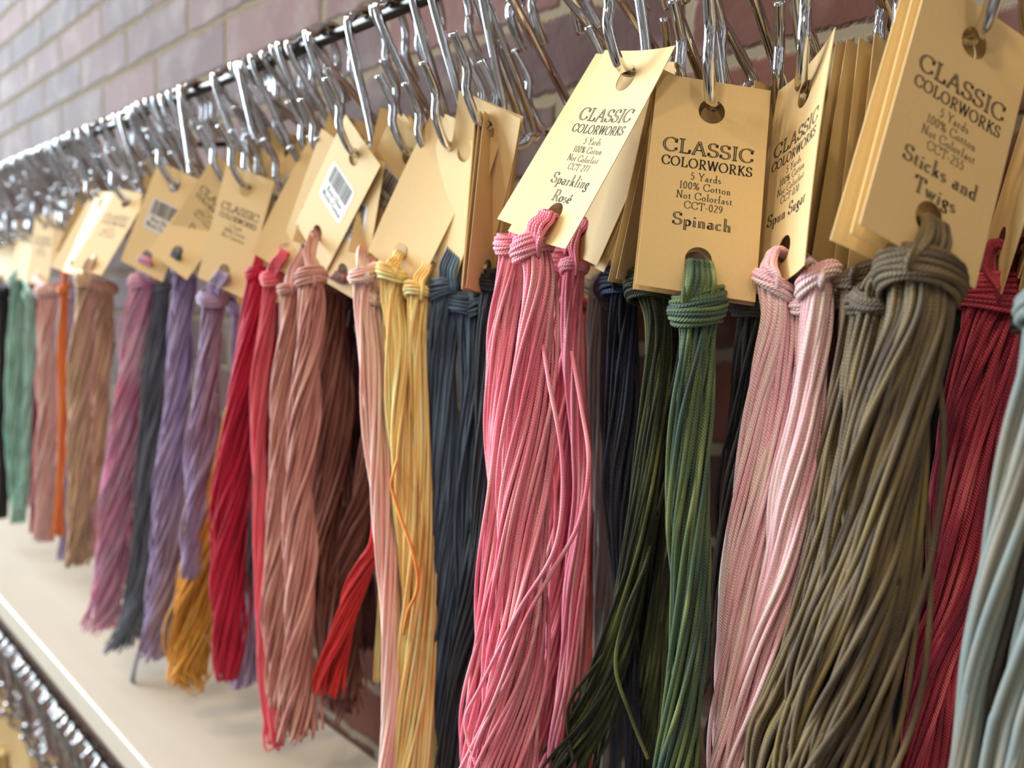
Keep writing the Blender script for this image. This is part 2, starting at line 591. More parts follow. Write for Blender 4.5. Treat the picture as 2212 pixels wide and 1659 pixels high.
def card_text(code, name):
    c1, c2, c3, c4 = 0.0040, 0.0027, 0.0021, 0.0035
    ls = [('CLASSIC', fy(.335, c1), c1, 0.0250, .20, .055, True, 1.25),
          ('COLORWORKS', fy(.411, c2), c2, 0.0250, .17, .06, False, 1.1),
          ('5 Yards', fy(.470, c3), c3, 0, .115, .05),
          ('100% Cotton', fy(.516, c3), c3, 0, .115, .05),
          ('Not Colorfast', fy(.562, c3), c3, 0, .115, .05)]
    if code:
        ls.append((code, fy(.607, c3), c3, 0, .115, .05))
    fr = 0.675
    for t in (name if isinstance(name, tuple) else (name,)) if name else ():
        ls.append((t, fy(fr, c4), c4, 0.022, .20, .05, True, 1.12))
        fr += 0.085
    return compose(ls)


# ------------------------------------------------------------------ tag card
def card_grid():
    """flat card with two round holes: verts 2d + quads"""
    nx, ring = 16, 3
    hb = 2 * (TH / 2 - HOLE_Y)
    V, Q = [], []

    def block(yc, y0, y1):
        # perimeter (counter-clockwise from bottom-left): nx along x, ny along y
        ny = 8
        per = [(-TW / 2 + TW * i / nx, y0) for i in range(nx)] + [(TW / 2, y0 + (y1 - y0) * i / ny) for i in range(ny)] \
            + [(TW / 2 - TW * i / nx, y1) for i in range(nx)] + [(-TW / 2, y1 - (y1 - y0) * i / ny) for i in range(ny)]
        n = len(per)
        cir = []
        for (px, py) in per:
            a = math.atan2(py - yc, px)
            cir.append((HOLE_R * math.cos(a), yc + HOLE_R * math.sin(a)))
        o = len(V)
        for k in range(ring + 1):
            t = (k / ring) ** 1.5
            for i in range(n):
                V.append((cir[i][0] * (1 - t) + per[i][0] * t, cir[i][1] * (1 - t) + per[i][1] * t))
        for k in range(ring):
            for i in range(n):
                j = (i + 1) % n
                Q.append((o + k * n + i, o + (k + 1) * n + i, o + (k + 1) * n + j, o + k * n + j))
    block(HOLE_Y, TH / 2 - hb, TH / 2)
    block(-HOLE_Y, -TH / 2, -TH / 2 + hb)
    o = len(V)
    m = 10
    for r in range(m + 1):
        for i in range(nx + 1):
            V.append((-TW / 2 + TW * i / nx, -TH / 2 + hb + (TH - 2 * hb) * r / m))
    for r in range(m):
        for i in range(nx):
            a = o + r * (nx + 1) + i
            Q.append((a, a + 1, a + nx + 2, a + nx + 1))
    # weld
    key, remap, W = {}, [], []
    for v in V:
        kk = (round(v[0] * 1e6), round(v[1] * 1e6))
        if kk not in key:
            key[kk] = len(W)
            W.append(v)
        remap.append(key[kk])
    return np.array(W), np.array([[remap[i] for i in q] for q in Q])


CARD_V, CARD_Q = card_grid()


def bend_z(x, y, b):
    cx, cy, tw = b
    u, v = x / (TW / 2), y / (TH / 2)
    return -cx * (1 - u ** 2) - cy * (1 - v ** 2) + tw * u * v


_card_cache = {}


def card_mesh(b):
    if b not in _card_cache:
        z = bend_z(CARD_V[:, 0], CARD_V[:, 1], b)
        _card_cache[b] = mesh_from('tag', np.column_stack([CARD_V, z]), CARD_Q, mats=[M_CARD], smooth=False)
    return _card_cache[b]


_text_cache = {}


def text_object(key, b, parent):
    kk = (key, b)
    if kk not in _text_cache:
        V, Q, Mi = card_text(*key)
        V = np.array(V)
        z = bend_z(V[:, 0], V[:, 1], b) + 0.00006 + V[:, 2]
        _text_cache[kk] = mesh_from('lettering', np.column_stack([V[:, :2], z]), Q, mats=[M_INK, M_CARD], smooth=False, matidx=Mi)
    return link('lettering', _text_cache[kk], parent)


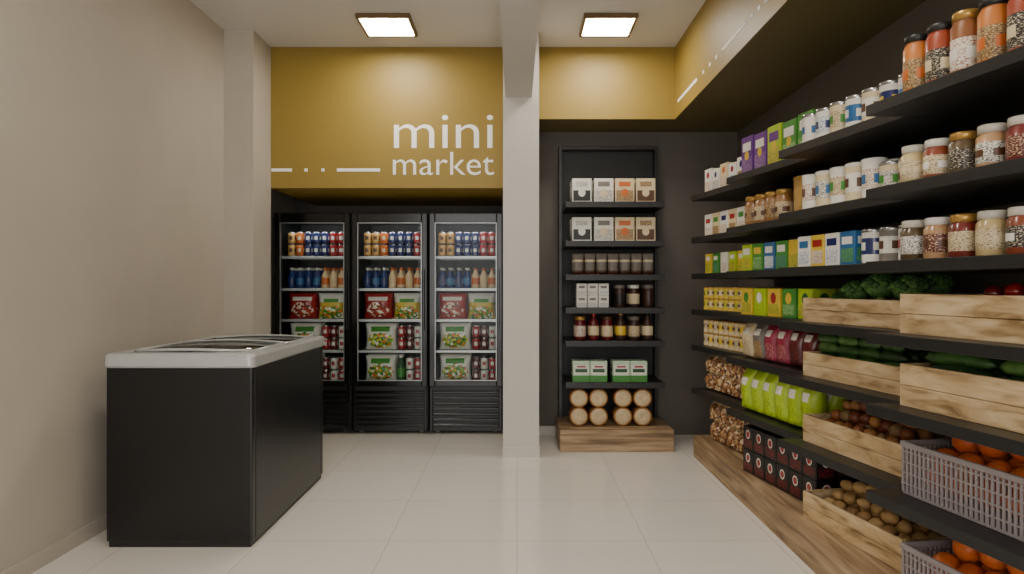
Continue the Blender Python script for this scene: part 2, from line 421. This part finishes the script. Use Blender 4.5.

THE TASK: Generate a word-for-word copy of the preceding records, excluding all pictures.

SOLUTION FOR THIS TASK:
Keep writing the Blender script for this image. This is part 2, starting at line 591. More parts follow. Write for Blender 4.5. Treat the picture as 2212 pixels wide and 1659 pixels high.
def card_text(code, name):
    c1, c2, c3, c4 = 0.0040, 0.0027, 0.0021, 0.0035
    ls = [('CLASSIC', fy(.335, c1), c1, 0.0250, .20, .055, True, 1.25),
          ('COLORWORKS', fy(.411, c2), c2, 0.0250, .17, .06, False, 1.1),
          ('5 Yards', fy(.470, c3), c3, 0, .115, .05),
          ('100% Cotton', fy(.516, c3), c3, 0, .115, .05),
          ('Not Colorfast', fy(.562, c3), c3, 0, .115, .05)]
    if code:
        ls.append((code, fy(.607, c3), c3, 0, .115, .05))
    fr = 0.675
    for t in (name if isinstance(name, tuple) else (name,)) if name else ():
        ls.append((t, fy(fr, c4), c4, 0.022, .20, .05, True, 1.12))
        fr += 0.085
    return compose(ls)


# ------------------------------------------------------------------ tag card
def card_grid():
    """flat card with two round holes: verts 2d + quads"""
    nx, ring = 16, 3
    hb = 2 * (TH / 2 - HOLE_Y)
    V, Q = [], []

    def block(yc, y0, y1):
        # perimeter (counter-clockwise from bottom-left): nx along x, ny along y
        ny = 8
        per = [(-TW / 2 + TW * i / nx, y0) for i in range(nx)] + [(TW / 2, y0 + (y1 - y0) * i / ny) for i in range(ny)] \
            + [(TW / 2 - TW * i / nx, y1) for i in range(nx)] + [(-TW / 2, y1 - (y1 - y0) * i / ny) for i in range(ny)]
        n = len(per)
        cir = []
        for (px, py) in per:
            a = math.atan2(py - yc, px)
            cir.append((HOLE_R * math.cos(a), yc + HOLE_R * math.sin(a)))
        o = len(V)
        for k in range(ring + 1):
            t = (k / ring) ** 1.5
            for i in range(n):
                V.append((cir[i][0] * (1 - t) + per[i][0] * t, cir[i][1] * (1 - t) + per[i][1] * t))
        for k in range(ring):
            for i in range(n):
                j = (i + 1) % n
                Q.append((o + k * n + i, o + (k + 1) * n + i, o + (k + 1) * n + j, o + k * n + j))
    block(HOLE_Y, TH / 2 - hb, TH / 2)
    block(-HOLE_Y, -TH / 2, -TH / 2 + hb)
    o = len(V)
    m = 10
    for r in range(m + 1):
        for i in range(nx + 1):
            V.append((-TW / 2 + TW * i / nx, -TH / 2 + hb + (TH - 2 * hb) * r / m))
    for r in range(m):
        for i in range(nx):
            a = o + r * (nx + 1) + i
            Q.append((a, a + 1, a + nx + 2, a + nx + 1))
    # weld
    key, remap, W = {}, [], []
    for v in V:
        kk = (round(v[0] * 1e6), round(v[1] * 1e6))
        if kk not in key:
            key[kk] = len(W)
            W.append(v)
        remap.append(key[kk])
    return np.array(W), np.array([[remap[i] for i in q] for q in Q])


CARD_V, CARD_Q = card_grid()


def bend_z(x, y, b):
    cx, cy, tw = b
    u, v = x / (TW / 2), y / (TH / 2)
    return -cx * (1 - u ** 2) - cy * (1 - v ** 2) + tw * u * v


_card_cache = {}


def card_mesh(b):
    if b not in _card_cache:
        z = bend_z(CARD_V[:, 0], CARD_V[:, 1], b)
        _card_cache[b] = mesh_from('tag', np.column_stack([CARD_V, z]), CARD_Q, mats=[M_CARD], smooth=False)
    return _card_cache[b]


_text_cache = {}


def text_object(key, b, parent):
    kk = (key, b)
    if kk not in _text_cache:
        V, Q, Mi = card_text(*key)
        V = np.array(V)
        z = bend_z(V[:, 0], V[:, 1], b) + 0.00006 + V[:, 2]
        _text_cache[kk] = mesh_from('lettering', np.column_stack([V[:, :2], z]), Q, mats=[M_INK, M_CARD], smooth=False, matidx=Mi)
    return link('lettering', _text_cache[kk], parent)


Continue the Blender Python script for this scene: part 2, from line 421. This part finishes the script. Use Blender 4.5.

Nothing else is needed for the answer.